------ Dataset excerpt
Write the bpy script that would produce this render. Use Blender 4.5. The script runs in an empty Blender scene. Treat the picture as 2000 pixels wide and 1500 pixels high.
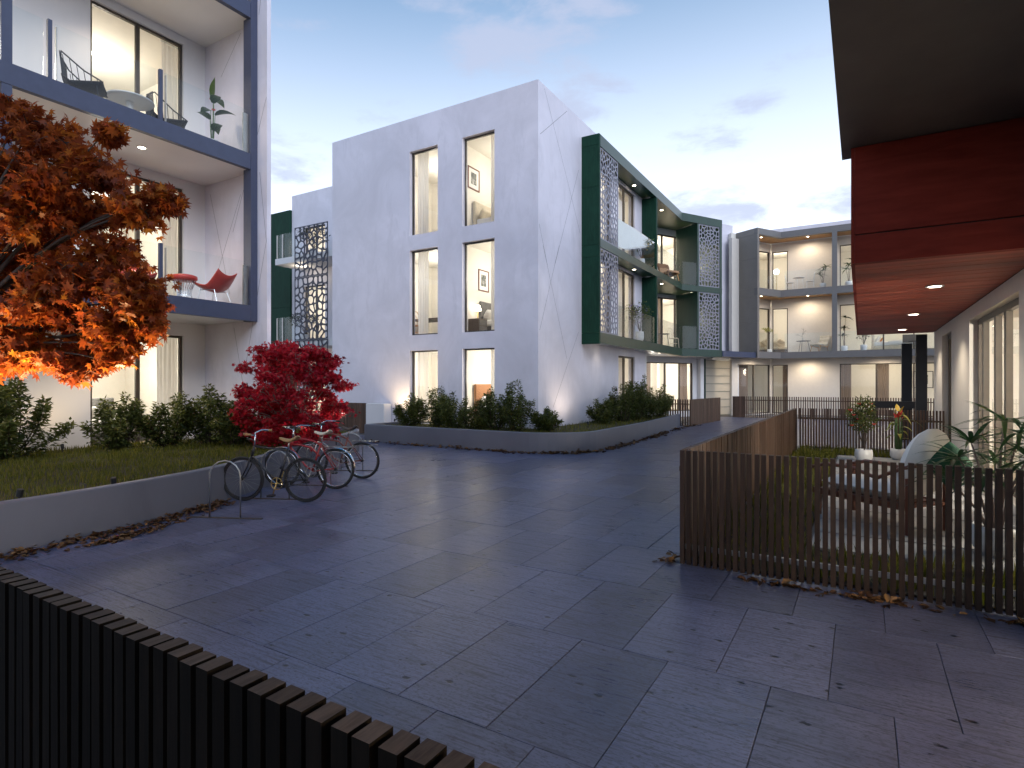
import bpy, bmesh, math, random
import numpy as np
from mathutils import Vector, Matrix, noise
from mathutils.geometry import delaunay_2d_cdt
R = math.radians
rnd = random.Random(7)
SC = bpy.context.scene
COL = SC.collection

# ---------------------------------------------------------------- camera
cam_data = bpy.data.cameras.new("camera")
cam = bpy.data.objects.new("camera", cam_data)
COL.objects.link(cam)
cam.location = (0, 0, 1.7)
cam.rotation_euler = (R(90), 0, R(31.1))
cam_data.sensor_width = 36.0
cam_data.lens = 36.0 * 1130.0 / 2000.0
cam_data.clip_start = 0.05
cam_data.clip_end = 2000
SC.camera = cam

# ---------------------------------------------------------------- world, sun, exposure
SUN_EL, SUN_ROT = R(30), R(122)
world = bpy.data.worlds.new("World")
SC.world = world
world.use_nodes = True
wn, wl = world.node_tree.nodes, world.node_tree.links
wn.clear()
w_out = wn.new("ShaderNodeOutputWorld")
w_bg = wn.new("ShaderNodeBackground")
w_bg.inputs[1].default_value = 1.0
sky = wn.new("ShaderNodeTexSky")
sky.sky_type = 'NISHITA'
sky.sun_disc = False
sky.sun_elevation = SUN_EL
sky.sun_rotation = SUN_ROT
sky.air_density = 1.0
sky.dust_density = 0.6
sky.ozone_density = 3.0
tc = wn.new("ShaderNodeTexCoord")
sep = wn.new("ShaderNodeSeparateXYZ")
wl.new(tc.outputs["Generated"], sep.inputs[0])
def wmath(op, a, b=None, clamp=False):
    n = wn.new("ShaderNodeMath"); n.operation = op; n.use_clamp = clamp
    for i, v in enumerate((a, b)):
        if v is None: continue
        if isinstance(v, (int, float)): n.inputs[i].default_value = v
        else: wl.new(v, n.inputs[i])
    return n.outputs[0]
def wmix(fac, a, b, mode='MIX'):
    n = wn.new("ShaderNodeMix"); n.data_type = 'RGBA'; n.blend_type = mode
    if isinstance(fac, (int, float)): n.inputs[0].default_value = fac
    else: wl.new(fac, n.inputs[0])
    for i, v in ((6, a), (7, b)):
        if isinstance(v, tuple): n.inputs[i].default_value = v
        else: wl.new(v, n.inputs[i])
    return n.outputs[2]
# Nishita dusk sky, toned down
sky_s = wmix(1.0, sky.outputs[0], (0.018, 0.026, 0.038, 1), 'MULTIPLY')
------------
The request: Reproduce every line above as written, skipping pictures.

The reply:
Write the bpy script that would produce this render. Use Blender 4.5. The script runs in an empty Blender scene. Treat the picture as 2000 pixels wide and 1500 pixels high.
import bpy, bmesh, math, random
import numpy as np
from mathutils import Vector, Matrix, noise
from mathutils.geometry import delaunay_2d_cdt
R = math.radians
rnd = random.Random(7)
SC = bpy.context.scene
COL = SC.collection

# ---------------------------------------------------------------- camera
cam_data = bpy.data.cameras.new("camera")
cam = bpy.data.objects.new("camera", cam_data)
COL.objects.link(cam)
cam.location = (0, 0, 1.7)
cam.rotation_euler = (R(90), 0, R(31.1))
cam_data.sensor_width = 36.0
cam_data.lens = 36.0 * 1130.0 / 2000.0
cam_data.clip_start = 0.05
cam_data.clip_end = 2000
SC.camera = cam

# ---------------------------------------------------------------- world, sun, exposure
SUN_EL, SUN_ROT = R(30), R(122)
world = bpy.data.worlds.new("World")
SC.world = world
world.use_nodes = True
wn, wl = world.node_tree.nodes, world.node_tree.links
wn.clear()
w_out = wn.new("ShaderNodeOutputWorld")
w_bg = wn.new("ShaderNodeBackground")
w_bg.inputs[1].default_value = 1.0
sky = wn.new("ShaderNodeTexSky")
sky.sky_type = 'NISHITA'
sky.sun_disc = False
sky.sun_elevation = SUN_EL
sky.sun_rotation = SUN_ROT
sky.air_density = 1.0
sky.dust_density = 0.6
sky.ozone_density = 3.0
tc = wn.new("ShaderNodeTexCoord")
sep = wn.new("ShaderNodeSeparateXYZ")
wl.new(tc.outputs["Generated"], sep.inputs[0])
def wmath(op, a, b=None, clamp=False):
    n = wn.new("ShaderNodeMath"); n.operation = op; n.use_clamp = clamp
    for i, v in enumerate((a, b)):
        if v is None: continue
        if isinstance(v, (int, float)): n.inputs[i].default_value = v
        else: wl.new(v, n.inputs[i])
    return n.outputs[0]
def wmix(fac, a, b, mode='MIX'):
    n = wn.new("ShaderNodeMix"); n.data_type = 'RGBA'; n.blend_type = mode
    if isinstance(fac, (int, float)): n.inputs[0].default_value = fac
    else: wl.new(fac, n.inputs[0])
    for i, v in ((6, a), (7, b)):
        if isinstance(v, tuple): n.inputs[i].default_value = v
        else: wl.new(v, n.inputs[i])
    return n.outputs[2]
# Nishita dusk sky, toned down
sky_s = wmix(1.0, sky.outputs[0], (0.018, 0.026, 0.038, 1), 'MULTIPLY')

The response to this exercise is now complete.